DG -Uważasz, że z bycia fotografem można się utrzymać, czy jest to tylko twoje hobby? Czy to może być sposobem na życie?
AAJR - Na chwilę obecną fotografia jest bardziej moim hobby, dodatkowym zajęciem, ale uważam, że można się z tego utrzymać, lecz trzeba bardzo dużo czasu i siły poświęcić by się temu oddać . Największym minusem tej pasji są wydatki. Niestety bez wkładu własnego nie ma co liczyć na to, że fotografia będzie głównym źródłem utrzymania. Sprzęty są bardzo drogie, a żeby być przygotowanym na każdą sytuację trzeba trochę zainwestować.
DG -Jakie było najlepsze zlecenie w twojej karierze?
AAJR – Uważam, że każde zlecenie jest najlepsze, ponieważ są to dla mnie nowe doświadczenia, mogę się czegoś nauczyć, a przede wszystkim poznać wielu ciekawych ludzi. Jednak szczególnie w pamięci zapadł mi wypad na łąkę ze znajomym, który z zawodu jest mimem. Postanowił się pomalować na szaro i udawać posąg.

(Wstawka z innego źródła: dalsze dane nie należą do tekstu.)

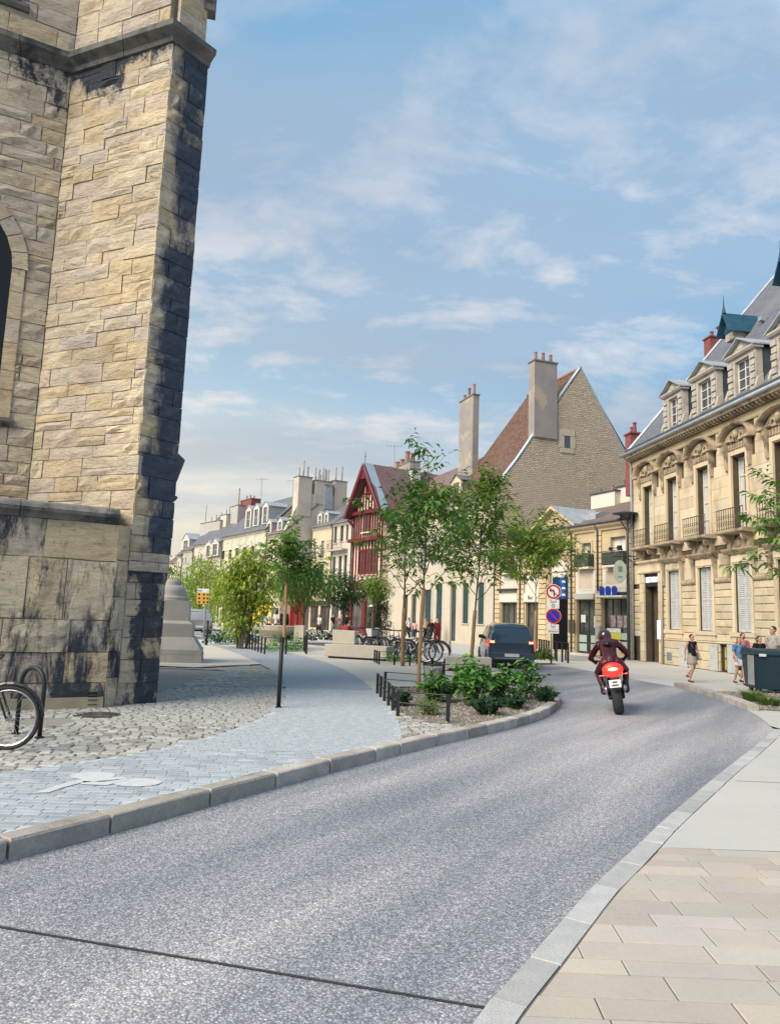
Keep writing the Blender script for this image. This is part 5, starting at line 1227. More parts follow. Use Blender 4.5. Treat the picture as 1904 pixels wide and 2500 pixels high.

Pomimo tego, że byłam sceptycznie nastawiona do tego pomysłu, to zdjęcia wyszły naprawdę ciekawe.
DG -Jakie jest twoje marzenie?
AAJR -Chciałabym mieć kiedyś własne studio i ciemnię fotograficzną. Mogłabym wtedy w domowym zaciszu bawić się w wywoływanie, tworzyć od podstaw swoje fotografie i czułabym się jak prawdziwy twórca.
DG -Gdybyś mogła cofnąć się w czasie co byś sobie powiedziała na początku swojej pasji /kariery?
AAJR -Powiedziałabym sobie "bądź pewniejsza tego co robisz". Największym problemem na początku jest stres, zawstydzenie i brak pewności siebie. Przez to nie można się w pełni otworzyć, poczuć się swobodnie i pracować tak, aby dawać z siebie wszystko. Dopiero po czasie zyskałam wiarę w siebie i przestałam przejmować się tym, co inni powiedzą, czy jak wyglądam wyginając się do idealnego ujęcia.
DG -Czym rożni się praca, która jednocześnie jest twoim hobby od zwyklej pracy?
AAJR -Moja obecna praca od mojego hobby różni się tym, że muszę pracować w grupie, nie ma miejsca na indywidualne pomysły. Jest to tylko zajęcie, dzięki któremu mogę zarobić, nie czuję z niej żadnej satysfakcji i motywacji do działania. Kiedy po pracy biorę do ręki aparat nabieram nowych sił. Czuję, że mogę pojechać nawet na drugi koniec miasta tylko po to, aby móc wyżyć się artystycznie i wykonać zlecenie. Połączenie pracy z pasją to najlepsze co może w życiu spotkać człowieka. Mam nadzieję, że za jakiś czas będę mogła się zająć tylko i wyłącznie fotografią.